--- Start of Working data ---
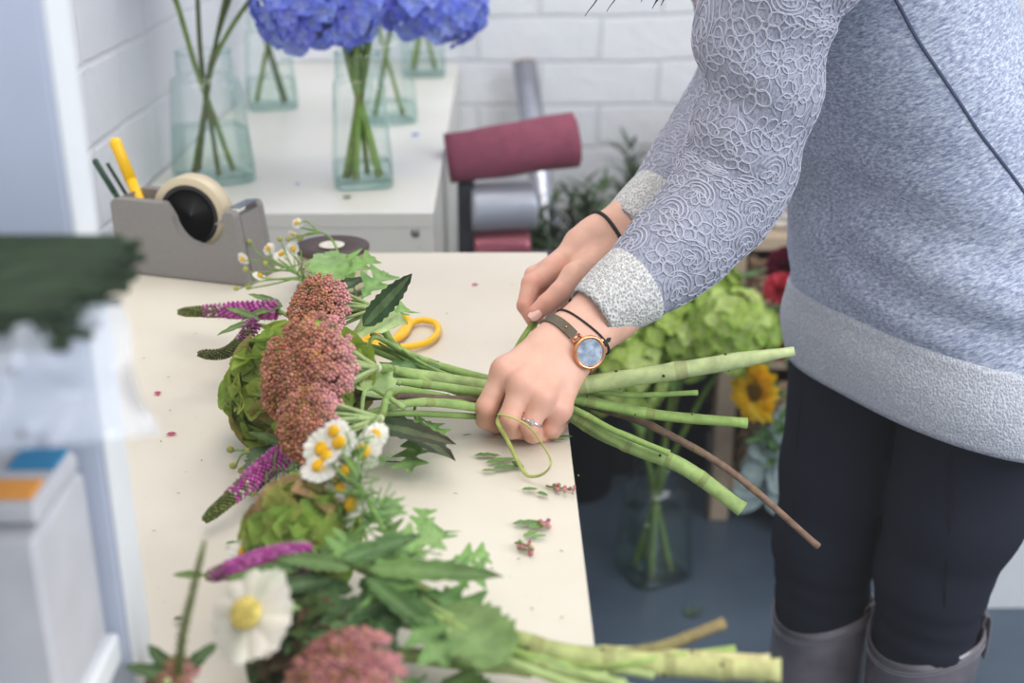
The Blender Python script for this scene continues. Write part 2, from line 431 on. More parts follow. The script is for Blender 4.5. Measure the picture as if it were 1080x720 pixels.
def floor_mat():
    nt = NT('painted_floor'); p = nt.n('ShaderNodeBsdfPrincipled'); setin(p, 'Roughness', .38)
    co = coords(nt); nz = nt.n('ShaderNodeTexNoise', Scale=3., Detail=7.); nt.l(co, nz.inputs['Vector'])
    r = ramp(nt, nz.outputs['Fac'], [(.3, c(62,75,90)), (.7, c(86,101,116))]); nt.l(r.outputs[0], p.inputs['Base Color'])
    bump(nt, nz.outputs['Fac'], .15, .004, p); nt.surf(p.outputs[0]); return nt.m
YB = 3.04; XL = -0.535
m = MB(); box(m, (-.7,-.6,-.1), (3.2,YB+.12,0), bev=.001); struct(m.build('floor', floor_mat(), smooth=False))
m = MB(); box(m, (-.7,YB,0), (3.2,YB+.12,2.6), bev=.001); struct(m.build('wall_back', WALL, smooth=False))
m = MB(); box(m, (XL-.12,-.6,0), (XL,YB,2.6), bev=.001); struct(m.build('wall_left', WALLL, smooth=False))

# work table --------------------------------------------------------
A0, A1 = ab(577,266), ab(628,690)
YT = A0.y; XT = lambda y: A0.x+(A1.x-A0.x)*(y-A0.y)/(A1.y-A0.y)
Y0T = 0.22
r = thing('work_table', (-.23,.85,0), 'white painted work table scattered with clippings, nearest large surface', 'table')
m = MB(); vs = []
for z in (T-.03, T): vs += [(XL+.003,Y0T,z), (XT(Y0T),Y0T,z), (XT(YT),YT,z), (XL+.003,YT,z)]
m.add(vs, [(0,3,2,1),(4,5,6,7),(0,1,5,4),(1,2,6,5),(2,3,7,6),(3,0,4,7)])
top = m.build('tabletop', M['table'], r, smooth=False)
for x, y in ((XL+.05,.3),(-.02,.3),(XL+.05,YT-.06),(-.02,YT-.06)):
    m = MB(); box(m, (x-.025,y-.025,0), (x+.025,y+.025,T-.03)); m.build('leg', M['white'], r, smooth=False)

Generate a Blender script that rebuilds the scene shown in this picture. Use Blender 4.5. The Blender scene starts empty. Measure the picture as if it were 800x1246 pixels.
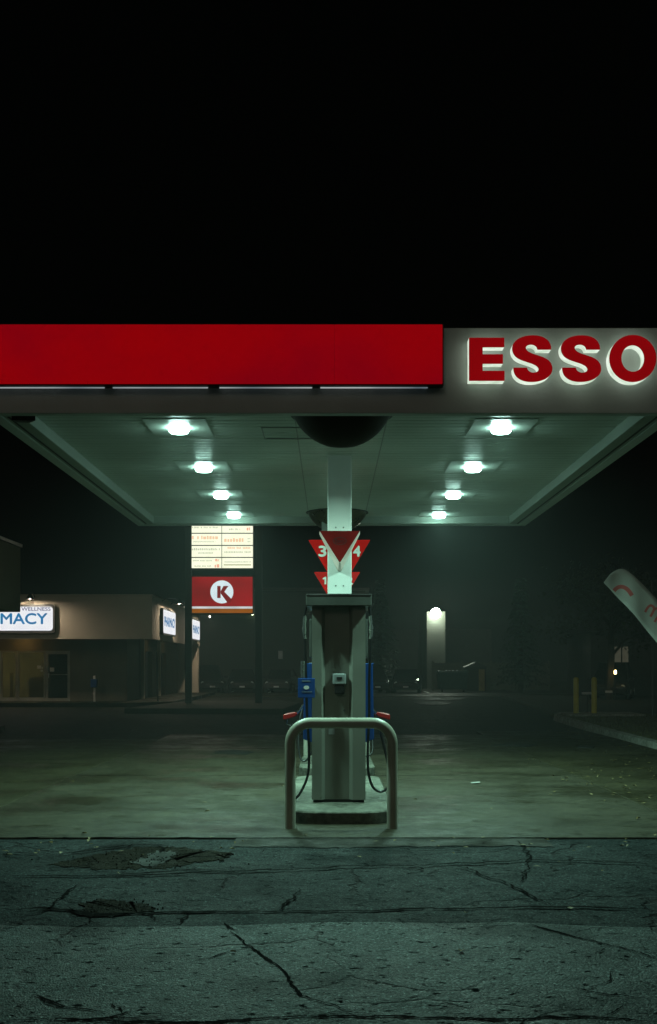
--- End of Working data ---
Exercise requirements:
Transcribe all the lines above exactly, apart from the pictures.

Task response:
The Blender Python script for this scene continues. Write part 2, from line 431 on. More parts follow. The script is for Blender 4.5. Measure the picture as if it were 1080x720 pixels.
def floor_mat():
    nt = NT('painted_floor'); p = nt.n('ShaderNodeBsdfPrincipled'); setin(p, 'Roughness', .38)
    co = coords(nt); nz = nt.n('ShaderNodeTexNoise', Scale=3., Detail=7.); nt.l(co, nz.inputs['Vector'])
    r = ramp(nt, nz.outputs['Fac'], [(.3, c(62,75,90)), (.7, c(86,101,116))]); nt.l(r.outputs[0], p.inputs['Base Color'])
    bump(nt, nz.outputs['Fac'], .15, .004, p); nt.surf(p.outputs[0]); return nt.m
YB = 3.04; XL = -0.535
m = MB(); box(m, (-.7,-.6,-.1), (3.2,YB+.12,0), bev=.001); struct(m.build('floor', floor_mat(), smooth=False))
m = MB(); box(m, (-.7,YB,0), (3.2,YB+.12,2.6), bev=.001); struct(m.build('wall_back', WALL, smooth=False))
m = MB(); box(m, (XL-.12,-.6,0), (XL,YB,2.6), bev=.001); struct(m.build('wall_left', WALLL, smooth=False))

# work table --------------------------------------------------------
A0, A1 = ab(577,266), ab(628,690)
YT = A0.y; XT = lambda y: A0.x+(A1.x-A0.x)*(y-A0.y)/(A1.y-A0.y)
Y0T = 0.22
r = thing('work_table', (-.23,.85,0), 'white painted work table scattered with clippings, nearest large surface', 'table')
m = MB(); vs = []
for z in (T-.03, T): vs += [(XL+.003,Y0T,z), (XT(Y0T),Y0T,z), (XT(YT),YT,z), (XL+.003,YT,z)]
m.add(vs, [(0,3,2,1),(4,5,6,7),(0,1,5,4),(1,2,6,5),(2,3,7,6),(3,0,4,7)])
top = m.build('tabletop', M['table'], r, smooth=False)
for x, y in ((XL+.05,.3),(-.02,.3),(XL+.05,YT-.06),(-.02,YT-.06)):
    m = MB(); box(m, (x-.025,y-.025,0), (x+.025,y+.025,T-.03)); m.build('leg', M['white'], r, smooth=False)

Generate a Blender script that rebuilds the scene shown in this picture. Use Blender 4.5. The Blender scene starts empty. Measure the picture as if it were 800x1246 pixels.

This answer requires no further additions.